Put all this pretend-history against the fact that China, the most populous country of the world went through also the biggest famines in recorded history, amounting perhaps to more than 60 million deaths in the 19th century alone, and that India, the second most populous country globally, experienced around 17 million deaths from famine between 1876 and 1913. Maddison’s estimates of Indian income are based on Heston’s calculations, which used the same assumption as Curzon’s chosen apologist of imperial rule, F. J. Atkinson, namely, that productivity in agriculture remained constant over the period concerned. This again goes against all the available evidence of inputs and outcomes — very little investment in irrigation except in a few pockets, deaths of millions of livestock in famines, no credit to farmers for investment and so on. Let us then look at the improvements in non-income indicators: in India, the expectation of life at birth for males was 26.2 years over 1881-91 and 22.2 years over 1891-1901, rising to 25.3 years over 1901-11, and again falling to 21.8 years over 1911-21. In 1901, the literacy rate in India was 9.80 per hundred males and 0.60 per hundred females. By 1911, the corresponding figures had gone up to 10.60 and 1.10 respectively. Wonderful achievement for the kind of globalisation Srinivasan loves, is that not so?
Financial integration
If Srinivasan is so unreliable for earlier history of human and economic development, is he a better guide to the history of his much-loved financial integration? Does he know that the biggest domestic banks in India, the government-backed Presidency were not allowed to engage in any foreign exchange business, which was kept as the monopoly of the so-called exchange banks, or that the developing (read colonial or ex-colonial) were herded into one group and had very limited access to capital markets in the globalisation boom period he celebrates?
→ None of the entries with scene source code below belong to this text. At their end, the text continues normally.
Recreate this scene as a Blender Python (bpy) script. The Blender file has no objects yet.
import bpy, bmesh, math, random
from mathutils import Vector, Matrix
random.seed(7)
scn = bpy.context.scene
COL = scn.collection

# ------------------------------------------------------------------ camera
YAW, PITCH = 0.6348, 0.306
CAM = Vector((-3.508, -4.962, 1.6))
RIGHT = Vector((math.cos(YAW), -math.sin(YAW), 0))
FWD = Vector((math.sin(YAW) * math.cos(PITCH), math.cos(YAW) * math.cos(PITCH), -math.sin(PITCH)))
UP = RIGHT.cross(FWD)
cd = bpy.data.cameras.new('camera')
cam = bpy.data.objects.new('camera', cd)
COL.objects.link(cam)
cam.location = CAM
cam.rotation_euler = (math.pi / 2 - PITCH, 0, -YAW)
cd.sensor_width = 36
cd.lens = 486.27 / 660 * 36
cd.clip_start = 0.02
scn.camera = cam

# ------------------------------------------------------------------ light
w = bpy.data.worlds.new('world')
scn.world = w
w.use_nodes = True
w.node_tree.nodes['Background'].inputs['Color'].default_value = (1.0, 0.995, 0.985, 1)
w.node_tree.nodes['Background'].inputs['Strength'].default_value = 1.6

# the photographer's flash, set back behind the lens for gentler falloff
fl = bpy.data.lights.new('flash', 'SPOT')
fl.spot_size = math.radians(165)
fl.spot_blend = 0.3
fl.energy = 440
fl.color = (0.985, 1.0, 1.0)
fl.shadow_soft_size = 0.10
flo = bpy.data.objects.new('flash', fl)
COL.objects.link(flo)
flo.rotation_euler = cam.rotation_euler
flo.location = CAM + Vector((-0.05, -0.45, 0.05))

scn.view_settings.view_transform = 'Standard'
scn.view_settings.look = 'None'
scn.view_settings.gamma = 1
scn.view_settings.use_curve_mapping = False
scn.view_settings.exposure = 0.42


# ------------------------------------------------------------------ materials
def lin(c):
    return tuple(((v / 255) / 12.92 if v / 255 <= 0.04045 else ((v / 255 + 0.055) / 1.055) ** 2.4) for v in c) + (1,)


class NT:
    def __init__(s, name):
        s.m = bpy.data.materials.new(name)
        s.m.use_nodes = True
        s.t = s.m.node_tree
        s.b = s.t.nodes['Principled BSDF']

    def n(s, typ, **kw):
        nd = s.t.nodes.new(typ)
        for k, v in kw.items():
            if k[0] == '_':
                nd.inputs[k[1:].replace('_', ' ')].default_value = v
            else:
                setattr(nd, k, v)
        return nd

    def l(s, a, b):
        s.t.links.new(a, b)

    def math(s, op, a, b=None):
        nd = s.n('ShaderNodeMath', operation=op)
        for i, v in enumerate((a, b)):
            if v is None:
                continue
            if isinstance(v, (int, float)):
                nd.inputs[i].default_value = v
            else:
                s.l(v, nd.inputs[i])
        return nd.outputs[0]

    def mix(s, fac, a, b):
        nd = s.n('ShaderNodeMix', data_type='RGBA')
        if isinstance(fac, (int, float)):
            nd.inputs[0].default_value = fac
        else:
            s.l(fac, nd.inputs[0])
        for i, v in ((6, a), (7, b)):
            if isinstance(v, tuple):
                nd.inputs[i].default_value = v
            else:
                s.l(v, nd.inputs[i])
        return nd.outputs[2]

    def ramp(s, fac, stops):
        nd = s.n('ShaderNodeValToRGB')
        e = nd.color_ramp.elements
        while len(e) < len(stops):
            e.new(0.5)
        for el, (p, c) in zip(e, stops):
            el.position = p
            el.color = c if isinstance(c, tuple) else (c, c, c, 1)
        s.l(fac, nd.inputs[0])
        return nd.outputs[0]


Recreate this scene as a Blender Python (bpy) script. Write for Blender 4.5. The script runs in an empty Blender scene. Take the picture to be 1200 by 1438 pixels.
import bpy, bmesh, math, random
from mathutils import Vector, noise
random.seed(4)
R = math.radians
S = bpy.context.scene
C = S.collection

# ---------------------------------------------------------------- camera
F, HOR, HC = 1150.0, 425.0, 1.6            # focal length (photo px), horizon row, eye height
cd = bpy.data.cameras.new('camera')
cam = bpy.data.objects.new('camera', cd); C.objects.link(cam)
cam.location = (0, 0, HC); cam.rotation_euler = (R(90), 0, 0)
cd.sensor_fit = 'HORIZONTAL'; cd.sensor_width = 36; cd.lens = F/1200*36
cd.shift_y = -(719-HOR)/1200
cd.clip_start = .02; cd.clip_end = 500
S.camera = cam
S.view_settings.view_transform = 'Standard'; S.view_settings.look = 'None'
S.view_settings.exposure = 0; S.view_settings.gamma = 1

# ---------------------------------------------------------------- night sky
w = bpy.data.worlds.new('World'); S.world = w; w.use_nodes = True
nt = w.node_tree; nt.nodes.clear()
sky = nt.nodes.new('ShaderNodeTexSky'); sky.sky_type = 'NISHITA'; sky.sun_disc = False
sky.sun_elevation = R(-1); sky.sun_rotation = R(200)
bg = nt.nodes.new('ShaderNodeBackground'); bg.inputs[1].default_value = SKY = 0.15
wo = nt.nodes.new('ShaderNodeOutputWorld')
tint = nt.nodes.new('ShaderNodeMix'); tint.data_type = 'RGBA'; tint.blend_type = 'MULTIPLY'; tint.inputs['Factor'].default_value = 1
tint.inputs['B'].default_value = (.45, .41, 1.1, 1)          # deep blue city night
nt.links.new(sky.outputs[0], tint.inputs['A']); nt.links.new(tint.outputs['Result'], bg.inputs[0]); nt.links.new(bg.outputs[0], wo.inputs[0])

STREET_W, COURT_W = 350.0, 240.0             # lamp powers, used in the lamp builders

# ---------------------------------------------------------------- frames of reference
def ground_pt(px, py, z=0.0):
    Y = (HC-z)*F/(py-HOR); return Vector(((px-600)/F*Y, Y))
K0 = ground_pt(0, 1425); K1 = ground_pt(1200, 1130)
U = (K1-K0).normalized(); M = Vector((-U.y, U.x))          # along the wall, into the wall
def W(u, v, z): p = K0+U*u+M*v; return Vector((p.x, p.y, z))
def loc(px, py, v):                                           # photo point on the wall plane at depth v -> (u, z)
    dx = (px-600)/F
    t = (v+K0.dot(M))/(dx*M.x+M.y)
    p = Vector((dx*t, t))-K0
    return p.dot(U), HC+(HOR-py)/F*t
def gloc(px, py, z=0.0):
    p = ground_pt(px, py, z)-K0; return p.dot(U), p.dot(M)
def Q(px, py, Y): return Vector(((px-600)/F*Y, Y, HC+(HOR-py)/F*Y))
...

His grasp of more recent developments in the global economy is as unreliable as his grasp of its earlier history. In South Korea and Taiwan, contrary to what Srinivasan asserts, import substitution and export promotion policies of industrialisation and the former played a highly important role in building up their competitive prowess. In all of the stories of the emergence of East Asia as the fastest growing part of the world economy, social change spearheaded by land reforms played a critical part.
Srinivasan’s final chapter outlining the institutional reforms needed in India finds no place for land reforms, affirmative action or anything creating a more real equality of opportunity in this caste-and community-diverse nation.
Liberalisation
The purely ideological and pro-rich, pro-imperialist stance of his pronouncements comes out clearly when he has the gall to invoke some version of the Pareto-optimality ‘theorem’ in advocating, when every undergraduate student of economics knows that not only can the conditions of perfect competition required never hold in reality but also that the theorem is entirely insensitive to distribution. Under certain conditions, Bill Gates becoming the owner of the whole world and the rest working for him can be Pareto efficient. Srinivasan entirely ignores the role of imperialism in reducing India and China, the two major manufacturing countries of the world in 1750, — producing more than half of world manufactures at that date, — to being reduced to the production of less than 10 per cent of global manufactures in 1913. This obliviousness is matched by his ignorance of the processes of liberalisation and privatisation that produced economic mayhem in most of Latin America and Sub-Saharan Africa in the 1980s and 1990s, rendered Argentina — at one time the richest economy of Latin America — a basket case by 2001, following precisely the policies that Srinivasan would recommend. This list of errors and omissions can go on and on. It is alarming that many of these papers were delivered as prestigious lectures in some of the top academic institutions of the country.